You, like your potential customers and beneficiaries, know relatively little about the businesses and benefit organizations in your immediate vicinity. If you doubt that, make a list that details everything you know about every such organization you can think of within a 5-mile radius of your house. Then go for a drive and notice how many organizations you didn't even remember to put on your list.

Let's consider some of the most common causes of such harmful ignorance. The barriers to knowledge include how our brains work, the psychology of being too easily satisfied, challenges with finding useful information, and a misguided understanding of what needs to be learned. When you overcome these barriers, you can quickly find yourself becoming aware of and employing vastly more advantageous choices.

Your Reticular Activating System creates tunnel vision. The tendency to exclude options is enhanced by the way our brains focus on only a small percentage of what we see around us, a function of the Reticular Activating System. That mental process assures that our conscious minds focus on only what we are looking for.

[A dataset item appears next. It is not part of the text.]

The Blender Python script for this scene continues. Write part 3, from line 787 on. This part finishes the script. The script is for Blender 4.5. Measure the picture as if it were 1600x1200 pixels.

Tell some people not to think about green, and all they will notice is green. In a famous experiment, researchers put together a brief film of teens passing basketballs. Before the film starts, viewers are asked to identify how many passes occur. People diligently count. Despite paying attention, less than half find the right answer.

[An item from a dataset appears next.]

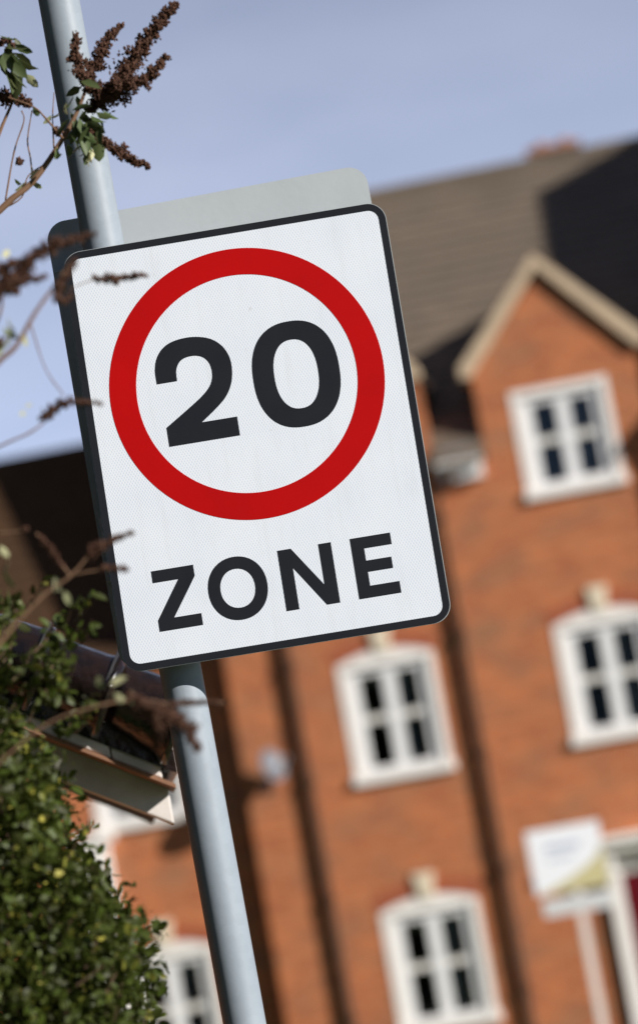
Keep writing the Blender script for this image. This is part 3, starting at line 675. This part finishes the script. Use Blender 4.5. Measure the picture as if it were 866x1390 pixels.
# ------------------------------------------------------------------ hedge
HY = 4.55
prof = [at(x, y, HY) for x, y in ((-40, 790), (-22, 830), (-16, 870), (-12, 910), (-2, 965), (18, 1020), (82, 1085), (125, 1155), (148, 1225), (180, 1285), (215, 1390))]
pz = [p.z for p in prof][::-1]; px_ = [p.x for p in prof][::-1]
pz = [GZ, 0.6]+pz; px_ = [-0.10, -0.12]+px_
topz = prof[0].z
hb = at(40, 1300, HY)
hg = empty('garden_hedge', (-0.9, 4.75, GZ), 0, 'dense small leaved green hedge at lower left in front of the outbuilding', 'hedge')
org = np.array([-0.9, 4.75, GZ])
def hedge_pts(n, zlo, zhi, xlo, shell=0.09):
    out_ = []
    while len(out_) < n:
        k = n*2
        z = rng.uniform(zlo, zhi, k); xm = np.interp(z, pz, px_)
        x = rng.uniform(xlo, 0.1, k); y = rng.uniform(4.27, 5.3, k)
        lump = 0.024*np.sin(z*23+1)+0.018*np.sin(z*47+y*30)+0.012*np.sin(z*97-y*61)
        dx_ = xm+lump+0.012-x - 0.5*np.clip(np.abs(y-4.6)-0.12, 0, 9)**1.3; dy_ = np.minimum(y-4.36-0.05*np.sin(x*31+z*17)-0.045*np.sin(z*43-x*20)-0.03*np.sin(x*83+z*71), 5.25-y)
        tz = topz+0.02 - z - 0.25*np.clip(x+0.62, 0, 1)
        d = np.minimum(np.minimum(dx_, dy_), tz)
        ok = (d > 0) & (d < shell) & (rng.random(k) < np.clip(0.15+d/0.03, 0, 1))
        out_ += list(np.stack([x, y, z], 1)[ok])
    return np.array(out_[:n])
hleaf = leaf_mat('hedge_leaf', (0.020, 0.040, 0.008), (0.072, 0.105, 0.015), (0.42, 0.38, 0.07))
def add_leaves(nm, P, smin, smax, m, parent, org, wid=0.55, tfn=None):
    n = len(P); D = rng.normal(size=(n, 3)); D[:, 1] -= 0.35; D[:, 2] += 0.3; D[:, 0] += 0.25
    cl = 0.5+0.5*np.sin(P[:, 0]*37+P[:, 2]*29)*np.sin(P[:, 2]*41-P[:, 1]*23)
    t_ = np.clip(rng.beta(2, 3.2, n)*0.85+0.2*cl-0.05+(rng.random(n) < 0.06)*0.4, 0, 1)
    return leaves_mesh(nm, P-org, D, rng.uniform(smin, smax, n), wid, m, parent, t_)
P1 = hedge_pts(36000, 1.35, topz+0.02, -0.85, 0.20)
P2 = hedge_pts(9000, GZ+0.02, 1.35, -1.6, 0.12)
P3 = hedge_pts(9000, GZ+0.02, topz+0.02, -1.6, 0.12); P3 = P3[P3[:, 0] < -0.80]
sizes1 = add_leaves('foliage', P1, 0.009, 0.026, hleaf, hg, org)
add_leaves('lower_foliage', np.concatenate([P2, P3]), 0.03, 0.05, hleaf, hg, org)
# sprigs standing out of the surface, and inner twigs
twig = mat('hedge_twig', (0.09, 0.055, 0.03), 0.8, var=(0.14, 0.085, 0.05), scale=20)
tw = MB(); SP = []
for k in range(150):
    z = rng.uniform(1.4, topz-0.02); xm = np.interp(z, pz, px_); x = xm-abs(rng.normal(0, 0.05)); y = rng.uniform(4.35, 4.65)
    a = Vector((x-0.05, y+0.05, z-0.04)); d = Vector((rng.uniform(0.1, 1), rng.uniform(-1, 0.1), rng.uniform(0.1, 1.0))).normalized()
    ln = rng.uniform(0.05, 0.10)
    pts = [a, a+d*ln*0.5+Vector((0, 0, 0.005)), a+d*ln+Vector((0, 0, 0.012*rng.normal()))]
    tw.tube([p-Vector(org) for p in pts], [0.0018, 0.0013, 0.0007], 5)
    for j in range(9): SP.append(a+(pts[2]-a)*(0.3+0.7*j/8))
for k in range(90):
    x = rng.uniform(-1.5, -0.25); y = rng.uniform(4.55, 5.05); h = rng.uniform(1.0, topz-0.2+0.2)
    xm = float(np.interp(h, pz, px_)); x1 = min(x, xm-0.1)
    tw.tube([Vector((x, y, GZ))-Vector(org), Vector(((x+x1)/2+0.03, y, h*0.5))-Vector(org), Vector((x1, y+rng.uniform(-.1, .1), h))-Vector(org)], [0.012, 0.008, 0.003], 6)
for k in range(40):                                              # loose shoots reaching over the roof edge
    x_ = rng.uniform(-10, 128); y_ = rng.uniform(790, 985)-x_*0.1
    a = at(x_-25, y_+40, HY+rng.uniform(-.1, .1)); b = at(x_, y_, HY+rng.uniform(-.15, .1)); m2 = (a+b)/2+Vector((0.004, 0, -0.004))
    tw.tube([p-Vector(org) for p in (a, m2, b)], [0.0014, 0.0011, 0.0006], 5)
    for j in range(8): SP.append(a.lerp(b, 0.25+0.8*j/8))
SP = np.array([tuple(p) for p in SP]); add_leaves('sprig_leaves', SP, 0.011, 0.026, hleaf, hg, org); tw.build('stem', twig, hg)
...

Next, researchers ask if anyone noticed anything unusual. Around a third of the people will comment that someone dressed in a gorilla suit walked through the basketball players. The rest don't remember seeing a gorilla suit at all.

I was most impressed when I recently recreated that experience and found myself with the wrong number of passes and having missed the gorilla suit -- despite knowing about the film and the experiment before watching.

As a result, someone might literally drive by your place of operation every day for years and never notice that your establishment is there. This lack of awareness is especially likely to occur whenever there's a distraction nearby that's of more interest.

In fact, it was drivers' focusing on reaching Mount Rushmore quickly that caused all but a handful of motorists to bypass the little town of Wall, South Dakota, where Wall Drug was based until the famous signs offering free ice water were added along the highway.

Even worse, our modest knowledge quickly weakens as the radius expands away from our residence and place of employment. And only a small percentage of people have been in more than a handful of the regions in their own part of the world.

How can you eliminate that ignorance?
About the Author
Donald Mitchell is an author of seven books including Adventures of an Optimist, The 2,000 Percent Squared Solution, The 2,000 Percent Solution, The 2,000 Percent Solution Workbook, The Irresistible Growth Enterprise, and The Ultimate Competitive Advantage. Read about creating breakthroughs through 2,000 percent solutions and receive tips by e-mail by registering for free at

http://www.2000percentsolution.com .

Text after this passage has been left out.